離婚したものの、諸々の都合から元配偶者が所有するマンションに住む人もいるかもしれない。離婚した夫や妻が所有する部屋に住んでいる場合は出ていかなくてはいけないのか? 弁護士の竹下正己氏が回答する。
【相談】
1年前に妹が協議離婚。慰謝料はなく、元夫が購入したマンションに住んでいます。問題は元夫が再婚するそうで、そのマンションで新生活を始めたいから「出てほしい」と通達してきたこと。妹は息子の学校のこともあり、出たくないみたいなのですが、それでも部屋を明け渡さなければいけないでしょうか。
【回答】
妹さんはタダで住んでいると思いますが、その関係は普通は「無償で使用及び収益をした後に返還をすること」を約束する使用貸借です。

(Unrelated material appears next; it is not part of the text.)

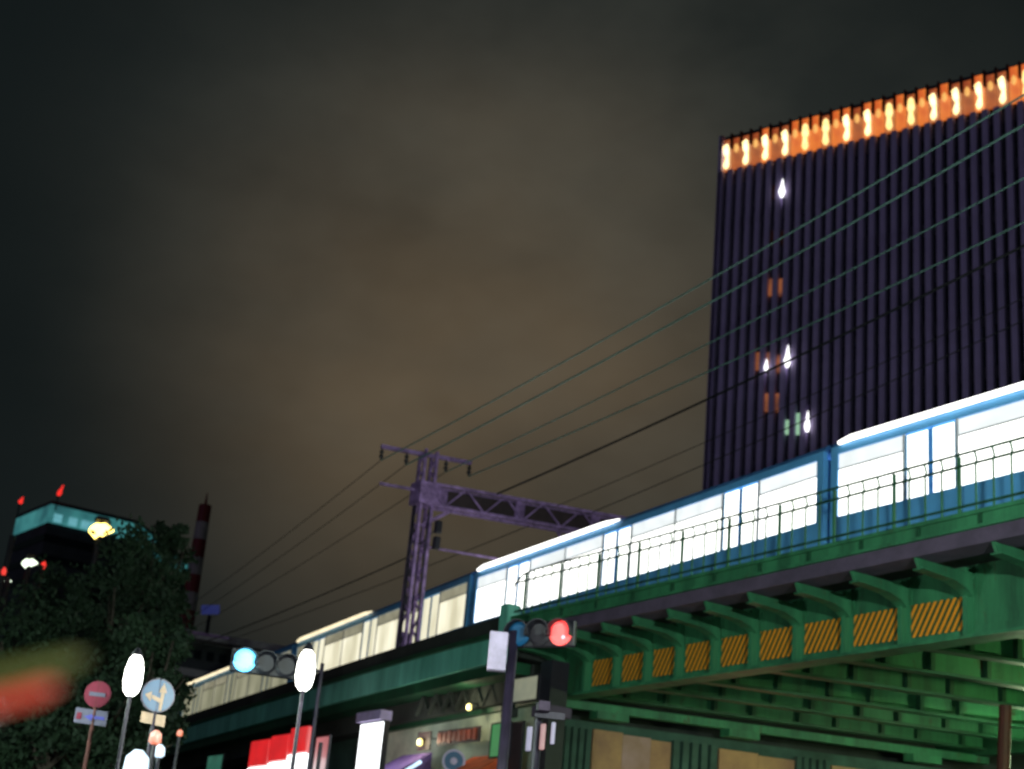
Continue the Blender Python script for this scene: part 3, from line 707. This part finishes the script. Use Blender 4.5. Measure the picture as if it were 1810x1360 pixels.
def mast_light(px0, py0, px1, py1, d, label):
    a = at_depth(px0, py0, d); b = at_depth(px1, py1, d); t = thing('obstacle_light', label, 'warning light', tuple(a), 'red obstacle lights')
    MB().tube([a, a.lerp(b, .3), a.lerp(b, .6), b], [d*.0011, d*.0016, d*.0008, d*.0004], 8).build('lens', E_reds, t, smooth=True)
    MB().tube([a-Vector((0, 0, 3)), a], d*.0005, 6).build('stalk', M_black, t)
mast_light(103, 876, 112, 858, 299, 'red obstacle light on thin mast at the corner of the cyan topped tower')
mast_light(35, 890, 41, 879, 299, 'red obstacle light at the far left above the cyan topped tower')
def flood(px, py, d, s, m, label, pole=True):
    p = at_depth(px, py, d); t = thing('flood_lamp', label, 'lamp', (p.x, p.y, 0))
    MB().tube([p-RT*s*.5-zz*s*.1, p-RT*s*.2-zz*s*.25, p+RT*s*.3-zz*s*.1, p+RT*s*.7-zz*s*.2], [s*.2, s*.45, s*.3, s*.08], 10).build('lamp_glass', m, t, smooth=True)
    MB().box(p.x-s*.3, p.x+s*.3, p.y-s*.3, p.y+s*.3, p.z+s*.3, p.z+s*.5).build('hood', M_black, t)
    MB().tube([(p.x, p.y, 0), (p.x, p.y, p.z+s*.3)], .12, 8).build('pole', M_black, t)
flood(178, 932, 60, .75, E_yel, 'bright yellow flood lamp among the tree tops')
flood(52, 992, 62, .5, E_pale, 'pale white lamp left of the trees below the cyan topped tower')
flood(14, 1026, 62, .22, E_pale, 'tiny pale lamp at the far left edge')
flood(22, 950, 64, .18, E_tealdoor, 'tiny teal lamp at the far left below the tower')
for (px, py, lab) in ((77, 999, 'small red lamp right of the pale white lamp'), (7, 1010, 'small red lamp at the left edge of the view')):
    p = at_depth(px, py, 61.5); t = thing('tail_lamp', lab, 'warning light', (p.x, p.y, 0))
    MB().tube([p-zz*.16, p, p+zz*.16], [.07, .11, .04], 8).build('lens', E_reds, t); MB().tube([(p.x, p.y, 0), p-zz*.16], .06, 6).build('stalk', M_black, t)

# red and white mast
pm = at_depth(362, 900, 150); sm_ = thing('striped_mast', 'tall slim mast in dull red and white bands rising behind the trees', 'mast', (pm.x, pm.y, 0))
zt = at_depth(362, 893, 150).z; bh = 1.75
z = zt; k = 0
while z > 1.8:
    r0 = .62+(zt-z)*.014; r1 = .62+(zt-z+bh)*.014
    MB().tube([(pm.x, pm.y, z-bh), (pm.x, pm.y, z-.01)], [r1, r0], 12).build('band', M_rw_w if k % 2 else M_rw_r, sm_); z -= bh; k += 1
MB().tube([(pm.x, pm.y, zt), (pm.x, pm.y, zt+1.3)], [.18, .04], 8).build('spire', M_rw_r, sm_)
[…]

もっとも、結婚後に購入されたマンションは元夫名義であっても、妹さんには夫婦の共同財産として清算を求める権利があります。また、慰謝料代わりに住むことが認められたとすれば、単純な使用貸借とはいえません。マンションや慰謝料の清算をするまで元夫に対し、居住を主張できるでしょう。
しかし、元夫が離婚後もマンションのローンを払うことで自分の物として確保した上、子供さんの通学を考え、居住を認めたというのであれば使用貸借です。この前提で考えると元夫の“出ていけ”は使用貸借の終了の申し出です。